Enerji ihtiyacının karşılanması adına rüzgar, güneş ve jeotermal gibi bir takım farklı seçeneklerin, fikir ve düşüncelerinizin arasında olduğunu daha önce de açıkladınız…

Enerji ve Ekonomi Bakanı olarak ülkenin en büyük sorunu olan “pahalı elektrik” konusunu çözüp halkı bu yağmacılıktan kurtarırsanız  bu halkta sizi bağrına basacaktır…

Garibanın parasıyla okul mu yapacaksınız?

HP Milletvekili Gülşah Manavaoğlu, İhtiyat Sandığı’na yatırılan “Yerli İş Gücü Destekleme Fonu”nda biriken paranın okul inşaasında kullanılması önerisinde bulundu…

Sayın Manavoğlu, devlet olarak üç kuruş kenara koyamayıp bir okul yapamayacaksanız kapatın o devleti derler adama!

Ayrıca siz o paranın nerden geldiğini biliyor musunuz?

2007 yılında CTP hükümetinin ilk icraatı olarak KKTC sınırları içerisinde çalışan yabancı vatandaşlara her ay ödenen, zor günlerde kullanılması için Sosyal Sigortalar Dairesi’ne, adına yatırılan özlük hakkı olan paranın “Yerli İş Gücü Destekleme Fonu” adı altında garibanın üç kuruşunu devletin yağmalamasıdır…

Bu tutum insan haklarına aykırıdır!

Sosyalist geçinen CTP için de bir utanç yasasıdır…

Siz bu ayrımcılığı düzelteceğinize fakir fukaranın emeğini, hakkını okul inşaa etmek için kullanmaktan bahsediyorsunuz!

Şener Elcil utanmalıdır!

Çıkıyorsun açıklama yapıyorsun!

Devlet okullarında okuyan Türkiye Vatandaşı şu kadar!

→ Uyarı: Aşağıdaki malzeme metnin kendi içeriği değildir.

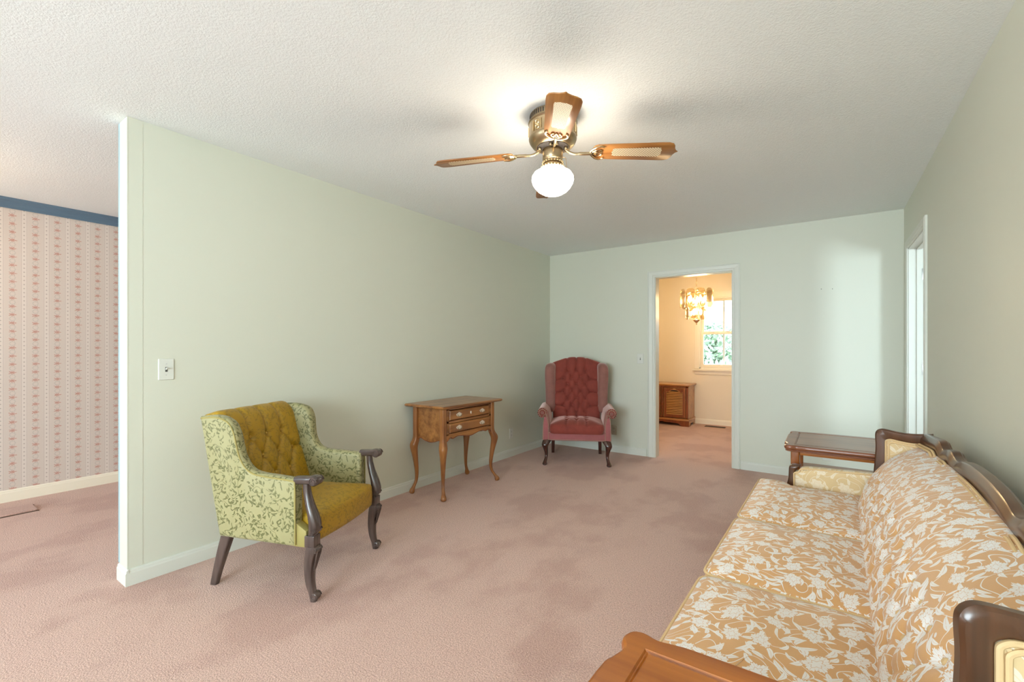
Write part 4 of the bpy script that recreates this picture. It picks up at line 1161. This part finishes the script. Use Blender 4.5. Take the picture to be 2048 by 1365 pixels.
        m.build('rear_leg', 'mahogany_z', t, angle=60)
make_wing_chair()

# ================================================================== sofa
def make_sofa():
    CY = 2.12
    t = thing('sofa', 'gold floral brocade sofa with three seat cushions and carved walnut frame', 'sofa', (0.003, CY, 0), R(89.2))
    # local: x = along the wall (world +Y), y = towards the room (world -X)
    # ---- base rail and legs
    MB().box((-1.05, -0.36, 0.20), (1.05, 0.30, 0.30), 0.01).build('seat_deck', 'sofa_brocade_sheen', t)
    ap = cr([(-1.06, 0.15), (-0.95, 0.18), (-0.8, 0.20), (-0.4, 0.195), (0, 0.165), (0.4, 0.195), (0.8, 0.20), (0.95, 0.18), (1.06, 0.15)], 5)
    prism(MB(), ap + [(1.06, 0.285), (-1.06, 0.285)], soft(0.29, 0.325, 0.008, 3), XZ).build('front_rail', 'walnut_x', t, angle=40)
    # ---- seat cushions, the outer two wrapping in front of the arms
    b = [-1.115, -0.385, 0.295, 1.115]
    z0, z1 = 0.295, 0.425
    def dense(p, q=0.03):
        out = []
        for i in range(len(p)):
            a, c = p[i], p[(i + 1) % len(p)]; m = max(1, int(math.dist(a, c) / q))
            for j in range(m): out.append((a[0] + (c[0] - a[0]) * j / m, a[1] + (c[1] - a[1]) * j / m))
        return out
    for i in range(3):
        x0, x1 = b[i] + 0.003, b[i + 1] - 0.003
        if i == 1: o = round_poly([(x0, -0.14), (x1, -0.14), (x1, 0.375), (x0, 0.375)], [0.02, 0.02, 0.05, 0.05], 5)
        elif i == 2: o = round_poly([(x0, -0.14), (1.03, -0.14), (1.03, 0.235), (x1, 0.262), (x1, 0.375), (x0, 0.375)], [0.02, 0.02, 0.03, 0.03, 0.05, 0.05], 5)
        else: o = round_poly([(-1.03, -0.14), (x1, -0.14), (x1, 0.375), (x0, 0.375), (x0, 0.262), (-1.03, 0.235)], [0.02, 0.02, 0.05, 0.05, 0.03, 0.03], 5)
        o = dense(o)
        cu = cushion(o, z0, z1, 0.035, 0.03).build('seat_cushion', 'sofa_brocade', t, angle=70)
        c = np.mean(np.array(o), 0)
        for zz in (z1 - 0.008, z0 + 0.016):
            MB().tube([(c[0] + (p[0] - c[0]) * 0.997, c[1] + (p[1] - c[1]) * 0.997, zz) for p in o], 0.0055, 8, True).build('welt', 'sofa_welt', cu)
    # ---- crest rail
    xs_ = [0.0, 0.15, 0.27, 0.35, 0.41, 0.46, 0.53, 0.60, 0.64, 0.69, 0.78, 0.90, 0.97]
    zs_ = [0.822, 0.818, 0.806, 0.790, 0.796, 0.810, 0.804, 0.788, 0.796, 0.814, 0.810, 0.802, 0.800]
    half = cr(list(zip(xs_, zs_)), 5)
    crest = [(-a, z) for a, z in half[::-1]] + half[1:]
    def crest_z(x): return float(np.interp(abs(x), [h[0] for h in half], [h[1] for h in half]))
    def yb(x): return -0.420 + 0.03 * (abs(x) / 0.97) ** 3
    rings = []
    sec = [(-0.026, -0.075), (-0.027, -0.020), (-0.022, -0.006), (-0.016, -0.004), (-0.013, 0.0), (0.000, 0.001), (0.012, -0.002), (0.016, -0.007), (0.019, -0.016), (0.024, -0.022), (0.027, -0.032), (0.027, -0.060), (0.020, -0.075)]
    for x, z in crest: rings.append([(x, yb(x) + a, z + c) for a, c in sec])
    MB().loft(rings).build('crest_rail', 'walnut_x', t, angle=35)
    # ---- back upholstery
    front = cr([(-0.090, 0.33), (-0.102, 0.42), (-0.130, 0.52), (-0.178, 0.62), (-0.240, 0.70), (-0.318, 0.755), (-0.388, 0.782)], 8)
    path = resample(front, 0.014) + [(-0.412, 0.77), (-0.42, 0.60), (-0.40, 0.30), (-0.25, 0.30)]
    rows = []
    for i, s in enumerate((0.14, 0.225, 0.31)):
        n = 15 if i % 2 == 0 else 14
        rows.append((s, [(-0.875 + 0.125 * k) + (0.0 if i % 2 == 0 else 0.0625) for k in range(n)]))
    btn = [(x, s) for s, xs in rows for x in xs]
    segs = []
    for (s1, a), (s2, bb) in zip(rows[:-1], rows[1:]):
        for x1 in a:
            for x2 in bb:
                if abs(abs(x1 - x2) - 0.0625) < 0.01: segs.append((x1, s1, x2, s2))
    def disp(X, S):
        e = np.clip((0.985 - np.abs(X)) / 0.09, 0, 1); e = np.sqrt(np.clip(1 - (1 - e) ** 2, 0, 1))
        d = seg_dist(X, S, segs); bdist = pt_dist(X, S, btn)
        p = 0.045 * (e - 1) - 0.008 * np.exp(-d / 0.010) - 0.016 * np.exp(-(bdist / 0.02) ** 2)
        return p * np.clip((0.56 - S) / 0.1, 0, 1)
    xs = np.linspace(-0.985, 0.985, 230)
    mb, uv = strip(path, xs, disp)
    uv = [(u * 1.0 + 0.31, v) for u, v in uv]
    def warp(x, y, z):
        k = max(0, (z - 0.5) / 0.28)
        z2 = z + k * (0.742 + 0.022 * math.exp(-(x / 0.45) ** 2) - 0.775)
        # ends curl forward towards the wings
        f = max(0, (abs(x) - 0.70) / 0.285)
        y2 = y - 0.020 * f * f
        return (x, y2, z2)
    bk = mb.build('backrest', 'sofa_brocade', t, uv=uv, angle=80, warp=warp)
    w = MB()
    for q in (0.0, 0.011):
        w.tube([(x, yb(x) + 0.034 + q, z - 0.052 - q * 0.55) for x, z in crest if abs(x) < 0.955], 0.0055, 8)
    w.build('welt', 'sofa_welt', bk)
    b0 = None
    P = np.array(path); Ls = np.concatenate([[0], np.cumsum(np.linalg.norm(np.diff(P, axis=0), axis=1))])
    for (x, s) in btn:
        y = float(np.interp(s, Ls, P[:, 0])); z = float(np.interp(s, Ls, P[:, 1]))
        p = warp(x, y, z)
        if b0 is None: b0 = MB().lathe([(0.001, -0.004), (0.007, -0.003), (0.009, 0), (0.006, 0.004), (0.001, 0.005)], 10).build('button', 'sofa_welt', bk); ob = b0
        else: ob = share(b0, bk)
        ob.location = (p[0], p[1] - 0.012, p[2] - 0.004); ob.rotation_euler = (R(-60), 0, 0)
    # ---- wings (ends of the back) and arms
    for sg in (1, -1):
        A = Vector((1.045 * sg, -0.190, 0)); B = Vector((0.975 * sg, -0.412, 0))
        dr = (B - A); Lw = dr.length; dr.normalize()
        out = Vector((sg * abs(dr.y), sg * 0 + (-dr.x * (1 if dr.y < 0 else 1)) * 0, 0))
        nrm = Vector((-dr.y, dr.x, 0)) * (1 if (-dr.y) * sg > 0 else -1)     # outward (away from the seat)
        def W(tt, z, h): 
            p = A + dr * tt + nrm * h
            return (p.x, p.y, z)
        # wooden frame: front edge, rounded top corner, top edge
        fr = [(-0.030, 0.30), (-0.012, 0.50), (-0.004, 0.60), (0.002, 0.70), (0.000, 0.765), (0.006, 0.788), (0.022, 0.800), (0.045, 0.801), (0.10, 0.793), (0.16, 0.792), (Lw, 0.803)]
        frc = cr(fr, 5)
        inner = [(0.040, 0.30), (0.042, 0.50), (0.045, 0.60), (0.046, 0.70), (0.046, 0.735), (0.048, 0.745), (0.060, 0.752), (0.075, 0.753), (0.11, 0.748), (0.16, 0.745), (Lw, 0.752)]
        inc = cr(inner, 5)
        prof = [(0.0, -0.010), (0.0, 0.006), (0.12, 0.013), (0.30, 0.015), (0.85, 0.014), (1.0, 0.009), (1.0, -0.012), (0.8, -0.016), (0.15, -0.016)]
        rings = []
        for p, q in zip(frc, inc):
            rings.append([W(p[0] + (q[0] - p[0]) * a, p[1] + (q[1] - p[1]) * a, h) for a, h in prof])
        MB().loft(rings).build('wing_frame', 'walnut_z', t, angle=35)
        panel = inc[::1] + [(Lw, 0.30)]
        pnl = prism(MB(), panel, [(0.0, -0.022), (-0.0, 0.004), (0.006, 0.010), (0.02, 0.014)], W).build('wing_panel', 'sofa_brocade_sheen', t, angle=60)
        wl = MB()
        for k, q in enumerate((0.004, 0.016)):
            oo = [(p[0] + q, p[1] - q) for p in inc]
            wl.tube([W(a, z, 0.013) for a, z in oo], 0.0058, 8)
            wl.tube([W(a, z, -0.022) for a, z in oo], 0.0050, 8)
        wl.build('welt', 'sofa_welt', pnl)
        # arm: upholstered panel between wood front post and wing
        F = Vector((1.083 * sg, 0.205, 0)); G = Vector((1.040 * sg, -0.205, 0))
        da = (G - F); La = da.length; da.normalize()
        na = Vector((-da.y, da.x, 0)) * (1 if (-da.y) * sg > 0 else -1)
        def Wa(tt, z, h):
            p = F + da * tt + na * h
            return (p.x, p.y, z)
        top = [(0.018, 0.500), (0.030, 0.506), (0.044, 0.512), (0.050, 0.526), (0.062, 0.533), (0.12, 0.540), (0.22, 0.545), (0.32, 0.552), (La, 0.556)]
        topc = cr(top, 4)
        ap_ = prism(MB(), topc + [(La, 0.25), (0.018, 0.25)], soft(-0.030, 0.030, 0.018, 4), Wa).build('arm_panel', 'sofa_brocade_sheen', t, angle=60)
        MB().tube([Wa(a, z - 0.008, -0.029) for a, z in [(0.022, 0.30)] + topc], 0.005, 8).tube([Wa(a, z - 0.008, 0.029) for a, z in [(0.022, 0.30)] + topc], 0.005, 8).build('welt', 'sofa_welt', ap_)
        # front post and cap in walnut, running down into the leg
        pc = [(-0.020, 0.0), (-0.024, 0.02), (-0.010, 0.08), (-0.004, 0.16), (-0.022, 0.24), (-0.030, 0.30), (-0.020, 0.38), (-0.006, 0.45), (-0.006, 0.515), (-0.002, 0.535), (0.012, 0.541), (0.045, 0.540), (0.058, 0.536), (0.050, 0.524), (0.046, 0.510), (0.030, 0.502), (0.020, 0.495), (0.020, 0.40), (0.026, 0.28), (0.030, 0.20), (0.024, 0.10), (0.012, 0.03), (0.012, 0.0)]
        pm = MB(); rg_ = []
        for tc, z, hd, hwid in cr([(-0.006, 0.0, 0.018, 0.020), (-0.006, 0.03, 0.020, 0.024), (0.004, 0.10, 0.019, 0.026), (0.010, 0.18, 0.026, 0.030), (-0.002, 0.26, 0.034, 0.033), (-0.006, 0.32, 0.032, 0.034), (0.000, 0.40, 0.024, 0.034), (0.006, 0.46, 0.018, 0.034), (0.008, 0.505, 0.018, 0.034), (0.014, 0.525, 0.022, 0.035), (0.024, 0.536, 0.026, 0.030), (0.026, 0.5405, 0.018, 0.020)], 4):
            ring = []
            for j in range(20):
                th = 2 * PI * (j + 0.5) / 20; c_, s_ = math.cos(th), math.sin(th)
                ring.append(Wa(tc + math.copysign(abs(c_) ** 0.45, c_) * hd, z, math.copysign(abs(s_) ** 0.45, s_) * hwid))
            rg_.append(ring)
        pm.loft(rg_); pm.build('arm_post', 'walnut_z', t, angle=50)
        m = MB(); leg_loft(m, [(1.0 * sg, -0.385, 0, 0.020, 0.020, 5, 0), (1.0 * sg, -0.37, 0.12, 0.024, 0.024, 5, 0), (1.0 * sg, -0.35, 0.28, 0.028, 0.028, 5, 0)], 16)
        m.build('rear_leg', 'walnut_z', t, angle=50)
make_sofa()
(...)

3. ülke vatandaşları şu kadar!

KKTC vatandaşı şu kadar!

Neymiş efendim Türkiyeli ailelerin çocuğu devlet okullarında yüzde olarak fazlaymış!

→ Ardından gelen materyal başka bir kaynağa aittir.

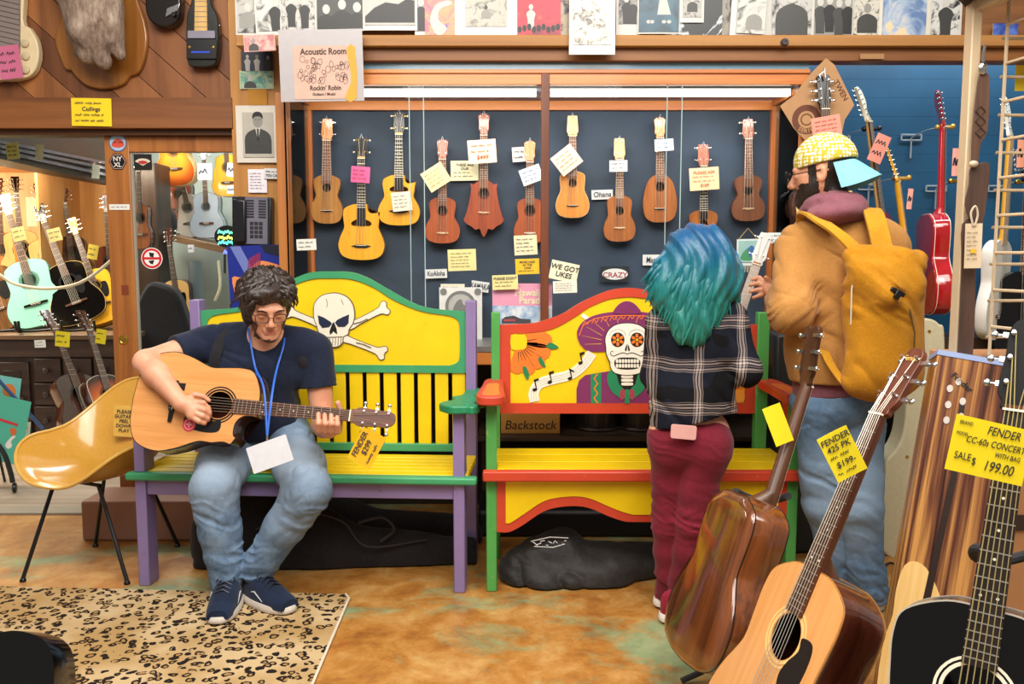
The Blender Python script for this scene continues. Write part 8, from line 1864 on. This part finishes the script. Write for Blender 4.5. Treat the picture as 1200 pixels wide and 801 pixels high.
# ================================================================ foreground guitars
def stand(root_px, Yf, zy, label, yaw, w=.075, back=.06):
    """floor stand: tube column behind the instrument, neck yoke, cradle, three feet"""
    b = P(*root_px, Yf); s_ = thing('guitar_stand', label, 'stand', Matrix.Translation((b.x, b.y, 0))@Matrix.Rotation(yaw, 4, 'Z')); G = M_('#232326', .45)
    MB().tube([(0, 0, .05), (0, 0, zy-.05)], .011, 10).build('column', G, s_)
    m = MB(); m.tube(smooth_pts([(-w, -back-.06, zy+.015), (-w, -back, zy), (-w*.7, -.02, zy-.03), (0, 0, zy-.05), (w*.7, -.02, zy-.03), (w, -back, zy), (w, -back-.06, zy+.015)], 5), .011, 10); m.build('neck_yoke', M_('#2e2e32', .8), s_)
    for a in (0, 2.1, -2.1): MB().tube([(0, 0, .10), (.26*sin(a), .26*cos(a), .014)], .010, 8).build('leg', G, s_)
    for q in (-1, 1): MB().tube(smooth_pts([(0, 0, .12), (q*.08, -.05, .10), (q*.09, -.16, .10), (q*.09, -.18, .14)], 4), .010, 8).build('cradle_arm', G, s_)
    return s_
A_ = dict(DRED); A_.update(side=wood('#7a4422', '#43200f', .16, sc=1.3, coat=1.0), headm=wood('#5a3420', '#3c2012', .3), neck=wood('#5e3822', '#40240f', .35), top=SPRUCE, head='book', hw=.037, D=.115, bind=BLACKPL)
GA = make_guitar('acoustic_guitar', 'glossy dark guitar with its figured back turned to the viewer', 'guitar', P(840, 786, 2.36), P(966, 386, 2.52), A_, front=(.975, .22, .2))
card(911, 497, 22, 48, 2.43, 22, '#f4e620', None, 'yellow card on the neck of the guitar shown from behind', 'price tag', 'price_tag')
B_ = dict(DRED); B_.update(top=wood('#dba062', '#cf9050', .25, sc=1.6, coat=.6, ring=.15), side=wood('#5a2a1a', '#34150c', .2, sc=1.3, coat=1.0), head='fender', headm=wood('#6e3822', '#4c2214', .3, coat=.3), rosette=PALE, neck=wood('#6a3a26', '#4a2616', .3), Lh=.17, sr=.0008, bind=wood('#b07a40', '#8a5a2c', .3))
GB = make_guitar('acoustic_guitar', 'natural topped acoustic guitar with yellow price card on the neck, foreground', 'guitar', P(846, 924, 1.70), P(1065, 402, 1.84), B_, front=(-.975, -.20, .12))
xh, zh = 0, GB['zn']+.10
tp_ = text_part('Fender', .019, M_('#d8b060', .5), GB['head'], .0, .142, -.0012, shear=.3, w=.0001); tp_.matrix_local = GB['hT']
card(985.5, 531, 38, 58, 1.69, 28, '#f6e21c', ['FENDER', '425 PK', None, '$199-', None], 'yellow price card showing 199 on the natural guitar neck', 'price tag', 'price_tag', inset=.06)
C_ = dict(DRED); C_.update(top=BLKG, side=BLKG, bind=M_('#b8b0a4', .4), rosette=IVORY, fb=wood('#2e2420', '#1e1613', .35), headm=M_('#0c0b0a', .6, spec=.2), neck=wood('#6a3a26', '#4a2616', .3), sm=M_('#d8c890', .35, .6), sr=.0008, fw=.0022, guard=None, head='fender')
GC = make_guitar('acoustic_guitar', 'black acoustic guitar with large yellow sale card, right foreground', 'guitar', P(1108, 1050, 1.40), P(1207, 372, 1.58), C_, front=(-.55, -.83, .22))
o = card(1159, 527, 94, 66, 1.40, 0, '#f7de12', None, 'large yellow card reading SALE 199.00 on the black guitar neck', 'price tag', 'price_tag', M=TR(P(1159, 527, 1.39))@Matrix.Rotation(radians(13), 4, 'Y')@Matrix.Rotation(radians(-6), 4, 'X'), k=mpp(1.39, 527), curl=.001)
k = mpp(1.39, 527); IK = M_('#2a2a30', .6)
for s_, x, z, sz, sh_ in (('BRAND', -34, 25, 6, 0), ('FENDER', 12, 22, 14, .2), ('MODEL', -36, 12, 5.5, 0), ('CC-60s CONCERT', 5, 7, 11, .2), ('SALE', -30, -14, 12, 0), ('$', -16, -17, 12, 0), ('199.00', 14, -19, 17, .2), ('WITH BAG', 22, -4, 8, .2)):
    text_part(s_, sz*k, IK, o, x*k, z*k, -.003, shear=sh_, sx=.8, name='lettering' if sh_ == 0 else 'handwriting', depth=.0002)
stand((893, 600), 2.62, P(893, 582, 2.5).z, 'black floor stand with padded yoke holding the guitar seen from behind', radians(-18), back=.09)
stand((1165, 640), 1.72, P(1165, 655, 1.6).z, 'black floor stand with foam yoke behind the black guitar', 0, w=.07)
# tag on the played guitar
card(430, 524, 42, 30, MG.translation.y-.16, 62, '#e8b414', ['FENDER', '$299', None], 'amber price card showing 299 hanging from the played guitar headstock', 'price tag', 'price_tag', inset=.05)
# black guitar at the bottom left corner
K_ = dict(DRED); K_.update(top=BLKG, side=BLKG, bind=None, rosette=IVORY, headm=BLKG, neck=BLKG, guard=None)
c0 = P(58, 838, 2.02); make_guitar('acoustic_guitar', 'glossy black guitar bout at the bottom left corner', 'guitar', c0, c0+Vector((-1.03, .05, .0)), K_, front=(.1, -1, .5))
# small instrument held by the turquoise haired person
U_ = dict(L=.27, D=.065, lb=.11, wa=.07, ub=.085, Ln=.26, Lh=.14, nw0=.036, nw1=.044, hz=.18, hr=.028, bz=.08, bw=.04, hw=.028, ns=4, nt=2, nf=14, top=KOA2, side=KOA2, fb=M_('#b8a89a', .5), headm=M_('#cfd0cc', .4), neck=KOA2, rosette=None, head='taper', tilt=6)
make_guitar('ukulele', 'ukulele with silvery headstock held upright beside the turquoise hair', 'ukulele', P(838, 452, 3.40), P(899, 273, 3.46), U_, front=(-.2, -1, 0))
# ================================================================ camera, light
cam = bpy.data.cameras.new('camera'); co = bpy.data.objects.new('camera', cam); COL.objects.link(co); SC.camera = co
cam.sensor_width = 36; cam.lens = 36*F/1200; co.location = C0; co.rotation_euler = (pi/2-TH, 0, 0); cam.clip_start = .05
w = bpy.data.worlds.new('world'); SC.world = w; w.use_nodes = True
w.node_tree.nodes['Background'].inputs[0].default_value = (1.0, .93, .84, 1); w.node_tree.nodes['Background'].inputs[1].default_value = .30
def area(name, loc, size, power, color=(1, .95, .88), rot=(0, 0, 0), sy=None):
    l = bpy.data.lights.new(name, 'AREA'); l.energy = power; l.color = color; l.size = size
    if sy: l.shape = 'RECTANGLE'; l.size_y = sy
    o = bpy.data.objects.new(name, l); COL.objects.link(o); o.location = loc; o.rotation_euler = rot; return o
area('ceiling_lamp', (-1.2, 1.8, 3.3), 1.8, 95, rot=(radians(12), 0, 0))
area('ceiling_lamp', (1.3, 1.6, 3.3), 1.8, 95, rot=(radians(12), 0, 0))
area('ceiling_lamp', (0, .1, 3.5), 2.2, 120, rot=(radians(30), 0, 0))
area('case_lamp', ((LX0+LX1)/2, YC0+.2, zt0-.02), LX1-LX0, 13, sy=.06, rot=(radians(18), 0, 0))
area('wall_washer', (2.3, 4.25, 2.75), 1.8, 26, color=(.85, .95, 1), rot=(radians(22), 0, 0), sy=.2)
area('nook_light', (-4.3, 6.2, 2.9), 1.8, 170, color=(1, .88, .7), rot=(radians(15), 0, 0), sy=.6)
area('nook_light', (-5.3, 5.7, 1.7), 1.6, 70, color=(1, .84, .62), rot=(radians(95), 0, radians(-25)))  # extra fill added out of view to brighten the niche boards
area('niche_lamp', (-4.2, 6.62, 2.05), 2.6, 40, color=(1, .86, .64), rot=(radians(25), 0, 0), sy=.08)
area('back_room_lamp', (-2.6, 6.6, 3.1), 1.2, 60, color=(.95, 1, .98))
SC.view_settings.view_transform = 'Standard'; SC.view_settings.look = 'None'; SC.view_settings.exposure = -0.1; SC.view_settings.gamma = 1.0
SC.view_settings.use_curve_mapping = False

Özel okulların oranlarına hiç baktın mı sayın Elcil!

Orada neden KKTC’li ailelerin oranı %90’larda…

Seni neden tercih etmiyorlar diye utanacağına çıkmışsın daha sorunlardan bahsediyorsun!

Üşenmeyip bir de çocukları sınıflandırmış…

Yok şuralı yok buralı diye…

Siz önce kendi kapınızın önünü temizleyin!

Canınız sıkılınca grev yaparsanız, öğretmen sıkıntımız var diye dert yanarsanız, okullar yıkılıyor, bakımsız vb. sorunlardan bahsederseniz halkta özel okulları tercih eder…

Çünkü Kıbrıslı Aileler sizin verdiğiniz eğitimin kalitesinin farkında bunu basına karşı hava atarcasına açıklamak yerine ben sizin yerinizde olsam ört pas etmeye çalışırdım…

Size ne imamdan!

25 yıldır neredeyse münhal açılmıyor…

40 yılda bir istihdam yapılacak

Bu konu da her konuda olduğu gibi bilgi sahibi olmayanlar bilgi sahibiymişçesine karışır oldu…

Konu basit neden öğretmen alınmıyor da İmam alınıyor!

Neden okullar onarılmıyor da Camilere müezzin alınıyor…

Bu konuya saygı duyup karışmayanlara da ayrı parantez açmak isterim de

Hiçbir din bilgisi olmayan, dini inançlara saygısı olmayan kesimin çıkıp hırgür çıkartmasını da anlamış değilim…

Kardeşim karışma ya! Sanane imamdan, müezzinden…

Senin evine almıyor İMAMI!

Ortak kullanım alanı olan camilere alıyorlar…

Parasını gönderen ödeyecek!

İsteyen de bu hizmetten yararlanacak!

Sana yararlan diye baskı yapan da yok!